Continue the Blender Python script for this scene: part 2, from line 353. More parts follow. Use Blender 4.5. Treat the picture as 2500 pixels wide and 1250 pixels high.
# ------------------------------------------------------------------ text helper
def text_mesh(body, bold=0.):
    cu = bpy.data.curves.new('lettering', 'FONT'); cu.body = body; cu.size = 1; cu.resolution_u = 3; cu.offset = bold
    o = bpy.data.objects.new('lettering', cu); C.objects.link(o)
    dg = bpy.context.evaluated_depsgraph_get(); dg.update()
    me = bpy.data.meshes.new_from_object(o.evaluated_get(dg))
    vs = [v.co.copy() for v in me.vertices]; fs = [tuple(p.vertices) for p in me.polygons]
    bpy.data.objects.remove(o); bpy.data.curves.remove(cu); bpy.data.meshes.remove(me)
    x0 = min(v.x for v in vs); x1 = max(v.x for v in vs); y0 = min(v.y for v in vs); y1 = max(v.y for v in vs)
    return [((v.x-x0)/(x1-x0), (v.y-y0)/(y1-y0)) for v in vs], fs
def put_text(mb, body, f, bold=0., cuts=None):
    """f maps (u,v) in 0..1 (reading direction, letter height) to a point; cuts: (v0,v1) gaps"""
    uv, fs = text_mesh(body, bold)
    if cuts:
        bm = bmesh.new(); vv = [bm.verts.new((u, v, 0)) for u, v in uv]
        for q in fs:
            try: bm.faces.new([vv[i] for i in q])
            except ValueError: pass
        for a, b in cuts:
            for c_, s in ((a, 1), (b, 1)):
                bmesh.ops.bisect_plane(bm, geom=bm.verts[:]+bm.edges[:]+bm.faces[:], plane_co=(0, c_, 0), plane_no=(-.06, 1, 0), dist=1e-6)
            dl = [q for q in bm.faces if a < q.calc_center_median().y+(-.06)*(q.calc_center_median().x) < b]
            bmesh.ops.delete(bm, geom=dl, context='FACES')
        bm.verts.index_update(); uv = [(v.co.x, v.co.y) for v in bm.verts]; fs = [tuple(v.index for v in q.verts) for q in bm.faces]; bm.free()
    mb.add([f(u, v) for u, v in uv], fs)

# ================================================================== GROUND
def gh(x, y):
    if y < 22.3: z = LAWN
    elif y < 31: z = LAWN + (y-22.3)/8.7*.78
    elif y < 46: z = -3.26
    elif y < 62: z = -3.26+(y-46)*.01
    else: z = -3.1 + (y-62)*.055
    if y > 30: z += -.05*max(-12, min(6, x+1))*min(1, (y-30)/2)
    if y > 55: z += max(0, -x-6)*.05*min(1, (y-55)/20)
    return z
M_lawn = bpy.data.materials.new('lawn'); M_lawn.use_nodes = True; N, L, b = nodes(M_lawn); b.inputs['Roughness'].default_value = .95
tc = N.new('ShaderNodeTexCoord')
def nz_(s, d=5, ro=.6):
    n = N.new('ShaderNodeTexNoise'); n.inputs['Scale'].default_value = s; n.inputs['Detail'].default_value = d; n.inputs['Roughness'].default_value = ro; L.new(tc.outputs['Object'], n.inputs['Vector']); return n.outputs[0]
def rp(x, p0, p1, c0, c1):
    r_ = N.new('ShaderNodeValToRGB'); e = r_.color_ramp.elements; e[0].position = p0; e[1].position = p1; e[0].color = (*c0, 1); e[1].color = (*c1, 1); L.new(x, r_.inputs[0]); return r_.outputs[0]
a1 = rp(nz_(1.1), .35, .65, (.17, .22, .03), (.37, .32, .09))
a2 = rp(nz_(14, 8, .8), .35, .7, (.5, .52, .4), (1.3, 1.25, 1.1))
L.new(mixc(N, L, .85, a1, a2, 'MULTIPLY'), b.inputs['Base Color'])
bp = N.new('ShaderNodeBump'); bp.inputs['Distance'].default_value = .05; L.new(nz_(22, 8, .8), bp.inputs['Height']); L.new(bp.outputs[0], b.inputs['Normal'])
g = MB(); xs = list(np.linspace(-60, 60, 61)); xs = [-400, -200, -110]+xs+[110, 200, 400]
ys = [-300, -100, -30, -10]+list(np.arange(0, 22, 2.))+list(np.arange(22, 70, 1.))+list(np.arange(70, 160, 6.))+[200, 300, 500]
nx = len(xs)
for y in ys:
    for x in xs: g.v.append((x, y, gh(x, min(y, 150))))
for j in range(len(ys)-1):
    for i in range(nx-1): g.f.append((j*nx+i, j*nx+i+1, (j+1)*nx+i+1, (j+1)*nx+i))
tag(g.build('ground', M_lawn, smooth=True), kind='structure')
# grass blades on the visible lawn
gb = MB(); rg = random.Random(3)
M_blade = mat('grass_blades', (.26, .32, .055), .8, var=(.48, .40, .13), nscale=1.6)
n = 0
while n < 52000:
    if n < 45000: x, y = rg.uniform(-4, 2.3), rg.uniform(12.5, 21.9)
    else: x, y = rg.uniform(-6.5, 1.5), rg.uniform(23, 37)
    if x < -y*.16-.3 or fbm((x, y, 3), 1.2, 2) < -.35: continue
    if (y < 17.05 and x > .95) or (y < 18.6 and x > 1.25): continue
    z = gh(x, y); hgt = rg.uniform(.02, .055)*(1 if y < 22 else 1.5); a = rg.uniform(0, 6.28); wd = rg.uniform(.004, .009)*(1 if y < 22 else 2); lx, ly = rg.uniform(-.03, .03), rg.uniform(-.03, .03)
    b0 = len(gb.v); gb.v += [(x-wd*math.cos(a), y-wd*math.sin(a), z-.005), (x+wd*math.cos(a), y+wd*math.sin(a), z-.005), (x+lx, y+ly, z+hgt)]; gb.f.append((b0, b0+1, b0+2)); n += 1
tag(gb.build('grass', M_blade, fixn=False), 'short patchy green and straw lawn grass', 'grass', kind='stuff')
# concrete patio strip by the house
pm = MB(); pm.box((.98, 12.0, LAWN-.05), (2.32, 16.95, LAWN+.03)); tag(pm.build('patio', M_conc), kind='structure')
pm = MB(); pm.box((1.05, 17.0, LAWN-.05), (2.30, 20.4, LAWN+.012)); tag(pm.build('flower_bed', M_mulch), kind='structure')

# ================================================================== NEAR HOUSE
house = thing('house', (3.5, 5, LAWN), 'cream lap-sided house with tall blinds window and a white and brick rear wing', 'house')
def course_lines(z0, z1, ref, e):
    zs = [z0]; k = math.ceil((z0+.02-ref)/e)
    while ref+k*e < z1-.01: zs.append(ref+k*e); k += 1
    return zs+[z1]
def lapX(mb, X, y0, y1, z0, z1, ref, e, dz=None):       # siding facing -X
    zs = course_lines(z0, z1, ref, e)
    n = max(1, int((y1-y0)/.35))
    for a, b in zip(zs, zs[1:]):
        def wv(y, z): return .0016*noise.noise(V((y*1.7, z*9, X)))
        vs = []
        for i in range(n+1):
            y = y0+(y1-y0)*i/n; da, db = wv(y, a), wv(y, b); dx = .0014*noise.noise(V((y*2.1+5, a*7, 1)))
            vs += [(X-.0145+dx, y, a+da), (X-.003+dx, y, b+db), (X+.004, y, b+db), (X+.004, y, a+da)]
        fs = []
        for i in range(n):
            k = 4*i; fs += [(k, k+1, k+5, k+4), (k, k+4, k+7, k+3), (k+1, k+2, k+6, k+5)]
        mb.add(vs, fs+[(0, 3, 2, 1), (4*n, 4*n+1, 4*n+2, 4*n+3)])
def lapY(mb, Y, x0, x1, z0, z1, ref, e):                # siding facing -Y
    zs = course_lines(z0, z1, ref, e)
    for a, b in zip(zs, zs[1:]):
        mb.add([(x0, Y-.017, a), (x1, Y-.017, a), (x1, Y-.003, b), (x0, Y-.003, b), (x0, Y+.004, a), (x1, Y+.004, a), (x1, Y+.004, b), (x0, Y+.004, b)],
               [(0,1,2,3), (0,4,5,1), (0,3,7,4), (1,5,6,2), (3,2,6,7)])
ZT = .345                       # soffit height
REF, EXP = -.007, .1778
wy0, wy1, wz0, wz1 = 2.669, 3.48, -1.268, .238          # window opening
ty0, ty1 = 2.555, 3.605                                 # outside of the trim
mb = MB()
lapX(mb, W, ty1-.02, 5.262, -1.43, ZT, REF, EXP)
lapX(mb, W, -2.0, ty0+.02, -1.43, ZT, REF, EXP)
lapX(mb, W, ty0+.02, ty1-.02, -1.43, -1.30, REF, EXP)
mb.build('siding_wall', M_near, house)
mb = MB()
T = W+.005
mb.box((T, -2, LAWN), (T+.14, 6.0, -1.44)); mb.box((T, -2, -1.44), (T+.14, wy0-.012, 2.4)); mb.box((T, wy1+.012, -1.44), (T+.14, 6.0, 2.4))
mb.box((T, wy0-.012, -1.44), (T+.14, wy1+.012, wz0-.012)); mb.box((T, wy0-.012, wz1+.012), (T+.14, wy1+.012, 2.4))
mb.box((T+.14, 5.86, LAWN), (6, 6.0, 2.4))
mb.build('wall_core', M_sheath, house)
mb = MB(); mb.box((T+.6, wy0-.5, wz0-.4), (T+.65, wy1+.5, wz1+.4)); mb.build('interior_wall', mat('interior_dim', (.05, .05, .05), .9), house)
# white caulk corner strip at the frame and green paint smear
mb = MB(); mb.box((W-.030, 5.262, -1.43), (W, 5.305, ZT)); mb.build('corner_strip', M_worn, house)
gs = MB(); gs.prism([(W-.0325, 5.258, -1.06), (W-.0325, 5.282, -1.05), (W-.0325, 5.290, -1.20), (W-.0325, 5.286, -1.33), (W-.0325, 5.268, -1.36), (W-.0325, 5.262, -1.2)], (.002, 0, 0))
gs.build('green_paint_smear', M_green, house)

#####

**Short exercise:** Return the opening line of the data and every line after it through the line containing "mb.add([f(u, v) for u, v in uv], fs)", please, exactly as written and with nothing added.

**Written solution:**
Continue the Blender Python script for this scene: part 2, from line 353. More parts follow. Use Blender 4.5. Treat the picture as 2500 pixels wide and 1250 pixels high.
# ------------------------------------------------------------------ text helper
def text_mesh(body, bold=0.):
    cu = bpy.data.curves.new('lettering', 'FONT'); cu.body = body; cu.size = 1; cu.resolution_u = 3; cu.offset = bold
    o = bpy.data.objects.new('lettering', cu); C.objects.link(o)
    dg = bpy.context.evaluated_depsgraph_get(); dg.update()
    me = bpy.data.meshes.new_from_object(o.evaluated_get(dg))
    vs = [v.co.copy() for v in me.vertices]; fs = [tuple(p.vertices) for p in me.polygons]
    bpy.data.objects.remove(o); bpy.data.curves.remove(cu); bpy.data.meshes.remove(me)
    x0 = min(v.x for v in vs); x1 = max(v.x for v in vs); y0 = min(v.y for v in vs); y1 = max(v.y for v in vs)
    return [((v.x-x0)/(x1-x0), (v.y-y0)/(y1-y0)) for v in vs], fs
def put_text(mb, body, f, bold=0., cuts=None):
    """f maps (u,v) in 0..1 (reading direction, letter height) to a point; cuts: (v0,v1) gaps"""
    uv, fs = text_mesh(body, bold)
    if cuts:
        bm = bmesh.new(); vv = [bm.verts.new((u, v, 0)) for u, v in uv]
        for q in fs:
            try: bm.faces.new([vv[i] for i in q])
            except ValueError: pass
        for a, b in cuts:
            for c_, s in ((a, 1), (b, 1)):
                bmesh.ops.bisect_plane(bm, geom=bm.verts[:]+bm.edges[:]+bm.faces[:], plane_co=(0, c_, 0), plane_no=(-.06, 1, 0), dist=1e-6)
            dl = [q for q in bm.faces if a < q.calc_center_median().y+(-.06)*(q.calc_center_median().x) < b]
            bmesh.ops.delete(bm, geom=dl, context='FACES')
        bm.verts.index_update(); uv = [(v.co.x, v.co.y) for v in bm.verts]; fs = [tuple(v.index for v in q.verts) for q in bm.faces]; bm.free()
    mb.add([f(u, v) for u, v in uv], fs)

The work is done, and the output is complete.